Aradan geçen iki yılda, Profesör Tyne’ın olanca netlikle öngördüğü gibi, kontrolsüz yangınlar her yerde katmerlendi: Avustralya’da 3 milyar canlının kavrulup yandığı kırsal yangınlardan, California ve kuzeybatı ABD’de ve Kanada’nın batısında göklerin kapkara olduğu, dumanlarla sislerin koca kıtanın öteki yanına ulaşıp New York şehrinin havasını kapladığı, Kanada’nın British Columbia eyaleti sahillerinde 1 milyar kabuklu deniz canlısının oracıkta "haşlanıp pişerek" yok olduğu yangınlara kadar…
Yeryüzünde insanların ikamet ettiği en soğuk yer olarak bilinen Sibirya’da milyonlarca hektarlık alanın yüzlerce yangında yanıp tutuştuğu ve üstündeki canlıları yok etmenin yanı sıra, binlerce yıldır sürekli donmuş haldeki toprak tabakasının (permafrost) çözülüp, karbon dioksitten kat be kat tehlikeli o ölümcül seragazı metanın açığa çıkmasına yol açtığı saptandı.
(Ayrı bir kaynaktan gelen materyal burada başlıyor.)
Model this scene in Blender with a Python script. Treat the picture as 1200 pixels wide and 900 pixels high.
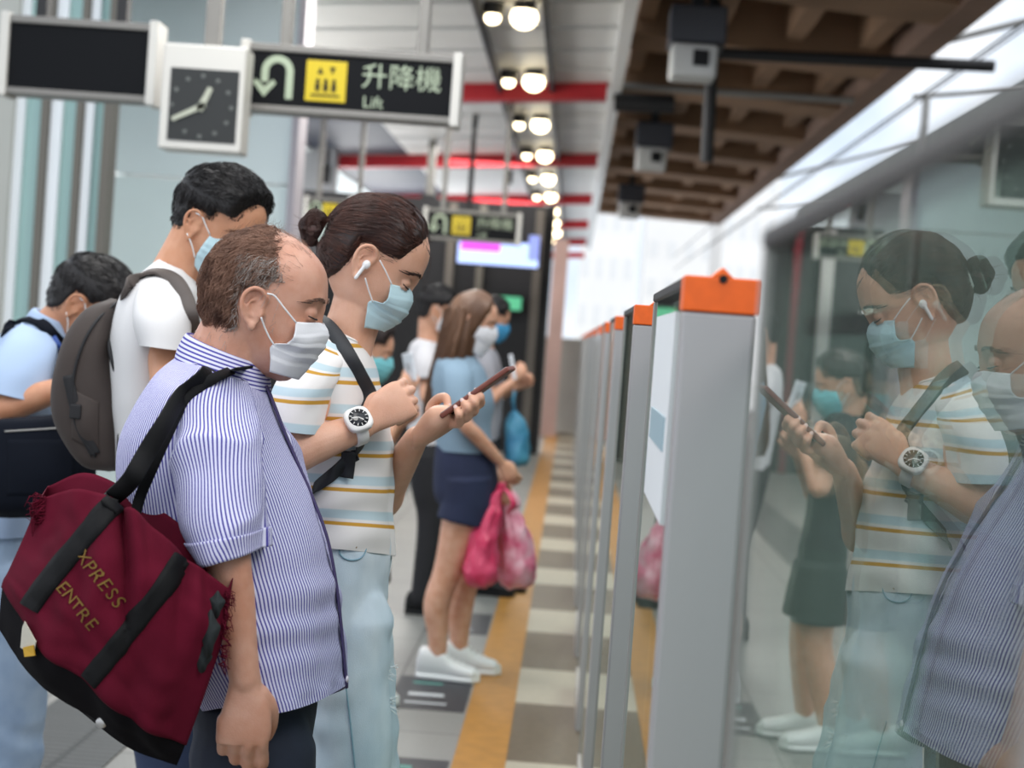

Avrupa’nın güneyinde İtalya’da, Fransa’da, Balkanlar’da, Kuzey Akdeniz’de Cezayir’de, Tunus’ta ve tabii Türkiye’de özellikle güney bölgelerinde birçok can alan, komplo teorilerine yol açan, eşi görülmemiş şiddetteki yangınlar göğsümüzü bağrımızı dağladı. Hatta bazıları- Cezayir’de yangın kurbanlarının yardımına koşan genç müzisyenin “terörist kundakçı” olmakla suçlanıp diri diri yakılıp linç edilmesi gibi- kadim trajedilerin günümüze aktarılmasına neden oldu. Dahası bu yangınlar hesabı kolay tutulamayacak kadar maddi zararlara yol açtı, hepimizi derin bir hüzne boğdu ve adeta bir “solastalgia”ya kapılmamıza yol açtı. Ne yazık ki böyle de devam edeceği kesin gibi görünüyor.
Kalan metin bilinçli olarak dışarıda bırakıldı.